Happy is essentially a novelty record — and not one of my favorite Fulks albums — but he clearly put a lot of work into arranging Jackson’s songs for the idiom of a country band. And the music made for a fun, lively concert featuring DayGlo sets, a few bits of theater, preposterous pajama-like costumes, children, the mandolin playing of Don Stiernberg, a rat puppet, and vocals from the always wonderful Nora O’Connor. It was a silly, festive, strange pageant. And then after all of the Jackson music, Fulks and his band played a mini-concert of their own songs. As he does just about every Monday night at the Hideout (although not in March, when Kelly Hogan and Scott Ligon are filling in), Fulks showed what a great all-around entertainer he is.













The Parting Gifts at the Empty Bottle


The Parting Gifts is a band that brings together Greg Cartwright — the singer-songwriter-guitarist who’s been the guiding light of the Reigning Sound and played in the Oblivians before that — with Lindsay “Coco” Hames, lead singer of the Ettes. The new band doesn’t sound all that much different from the Reigning Sound, but that’s not a bad thing. Under both names, Cartwright produces a seemingly endless string of concise, melodic tunes influenced by ’60s garage rock. The difference with the Parting Gifts is that the lead vocals switch back and forth between Cartwright and Coco, who adds a girl group vibe. (That’s not surprising, considering that Cartwright also did a record with Mary Weiss of the Shangri-Las.)

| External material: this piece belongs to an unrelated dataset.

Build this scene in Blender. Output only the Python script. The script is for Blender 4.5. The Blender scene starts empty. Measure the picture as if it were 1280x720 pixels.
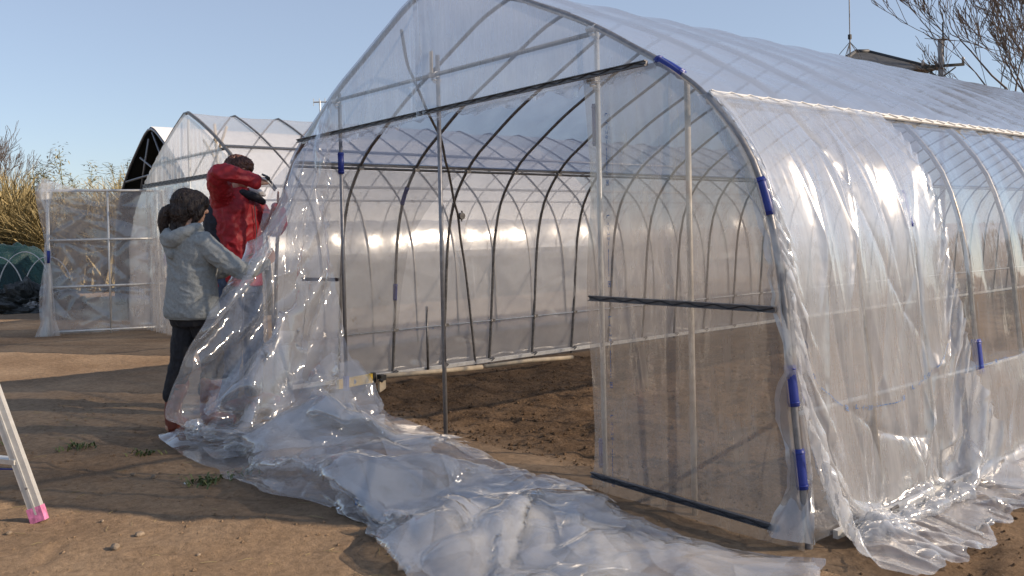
import bpy, bmesh, math, random
import numpy as np
from mathutils import Vector, Matrix
random.seed(4); RNG = np.random.default_rng(7)
S = bpy.context.scene
COL = S.collection
R = math.radians

# ------------------------------------------------------------------ camera, sky, sun, exposure
YAW, PITCH, ROLL, FPX, CYPX = 0.87909, -0.014013, -0.021031, 1112.4, 304.95
CAM = Vector((1.985, -3.155, 1.30))
fw = Vector((-math.sin(YAW)*math.cos(PITCH), math.cos(YAW)*math.cos(PITCH), math.sin(PITCH)))
r0 = Vector((math.cos(YAW), math.sin(YAW), 0)); u0 = r0.cross(fw)
cr = r0*math.cos(ROLL) + u0*math.sin(ROLL); cu = -r0*math.sin(ROLL) + u0*math.cos(ROLL)
cam = bpy.data.cameras.new('camera'); co = bpy.data.objects.new('camera', cam); COL.objects.link(co)
M = Matrix((cr, cu, -fw)).transposed().to_4x4(); M.translation = CAM
co.matrix_world = M
cam.sensor_width = 36; cam.lens = FPX/1280*36; cam.shift_y = -(360-CYPX)/1280
cam.clip_end = 2000; cam.clip_start = 0.05
S.camera = co

SUN_DIR = Vector((0.771, 0.637, 0)).normalized()
SUN_EL = R(26.5)
w = bpy.data.worlds.new('World'); S.world = w; w.use_nodes = True
nt = w.node_tree; bg = nt.nodes['Background']
sky = nt.nodes.new('ShaderNodeTexSky'); sky.sky_type = 'NISHITA'; sky.sun_disc = False
sky.sun_elevation = SUN_EL; sky.sun_rotation = math.atan2(SUN_DIR.x, SUN_DIR.y)
sky.altitude = 30; sky.air_density = 1.0; sky.dust_density = 0.3; sky.ozone_density = 3.5
hs = nt.nodes.new('ShaderNodeHueSaturation'); hs.inputs['Saturation'].default_value = .85
mxs = nt.nodes.new('ShaderNodeMix'); mxs.data_type = 'RGBA'; mxs.inputs[0].default_value = .32; mxs.inputs[7].default_value = (4.7, 5.2, 6.5, 1)
nt.links.new(sky.outputs[0], hs.inputs['Color']); nt.links.new(hs.outputs[0], mxs.inputs[6]); nt.links.new(mxs.outputs[2], bg.inputs[0]); bg.inputs[1].default_value = 0.09
sl = bpy.data.lights.new('sun', 'SUN'); sl.energy = 4.6; sl.angle = R(0.5); sl.color = (1.0, 0.80, 0.60)
so = bpy.data.objects.new('sun', sl); COL.objects.link(so)
sv = Vector((SUN_DIR.x*math.cos(SUN_EL), SUN_DIR.y*math.cos(SUN_EL), math.sin(SUN_EL)))
so.rotation_euler = sv.to_track_quat('Z', 'Y').to_euler()
so.location = (10, 8, 12)
S.view_settings.view_transform = 'Standard'; S.view_settings.look = 'None'
S.view_settings.exposure = 0.58; S.view_settings.gamma = 1.0
S.render.engine = 'CYCLES'
S.cycles.transparent_max_bounces = 40; S.cycles.max_bounces = 10
S.cycles.caustics_reflective = False; S.cycles.caustics_refractive = False
S.cycles.sample_clamp_indirect = 4.0; S.cycles.use_denoising = True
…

Playing Friday at the Empty Bottle, the Parting Gifts made a strong case for the songs on their 2010 debut record, Strychnine Dandelions. As the set began, the band quickly buzzed through one tight, catchy rock song after another. Cartwright plays without a lot of fuss, keeping his guitar solos short and to the point. Coco’s a bit more lively, and her vocals were a key ingredient in the fun mix of sounds. The set lagged a bit at the end, as the band spent a little too much time between songs figuring out what to play, but it stayed fun whenever the music was going. It was the sort of music that made you want to shake a tambourine.